I was just on the verge of trying a couple of those combinations..... but I decided to backtrack a little first since I knew it originally would flicker and sometimes come on... and I could just tell the inverter was not on at all now.
Well, the only thing I had done was change out one cap on the main pcb and two small caps on the inverter itself. The main pcb has several of the same type and value caps, so I decided to swap out my new cap for one of those....sure enough the thing fired up the backlight.
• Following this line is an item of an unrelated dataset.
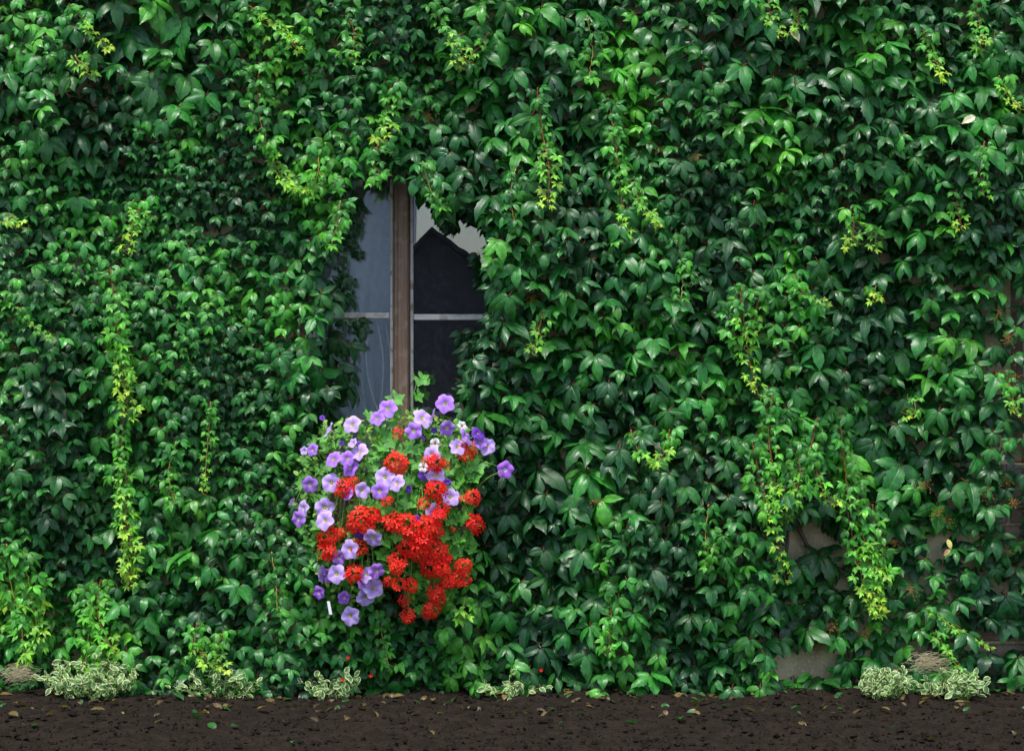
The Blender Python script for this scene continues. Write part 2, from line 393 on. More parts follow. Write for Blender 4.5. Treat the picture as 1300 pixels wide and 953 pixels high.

So I'm sitting there scratching my head because I know I checked continuity and such after putting the new cap in.... so I swap them back around.... the thing fired up.
What the heck is going on here?? No idea what was happening to not let it come on before. (this cap was one of the originally bulged caps, the other two were on the inverter itself)
The original caps are Rubycon 25v 470uf 85degree, the one I put in is a Jamicon 25v 470uf 105degree.
So it's coming on fine now, but I noticed that a lot of components are getting quite hot. Not just hot, but too hot. Small heatsinks you don't want to leave your finger on too long hot. Surface mount processors and such getting unusually hot as well in my opinion. It all seems to be working fine, volume, adjustments, channels, etc..... but I didn't want to leave it running very long because of things getting hot.
Thinking it may be something to do with the inverter again, I unplugged the inverter and let it run a bit. (blank screen obviously)
Still have stuff on the main pcb getting hot. So that tells me it's nothing on the inverter now.
Voltages still seem to be in a normal range according to the power supply and voltage regulators I've found on it.
Wondering if there are some more damaged caps causing this. (?)
This is when I wished I had an ESR meter.
Given all the monitors I mess with you'd think I'd have one by now.

BTW - pin #5 had 3.1vDC when the backlight started working again.
pin #4 dropped down to about 4.66vDC from the 4.95v I had earlier on.
None of the pins seemed to vary when brightness or contrast changes were being made.
But then again, as mentioned by MonMotha, this just may be something I can't measure correctly at the moment. But wanted to note that a DC reading was there when the inverter is "working" so to speak.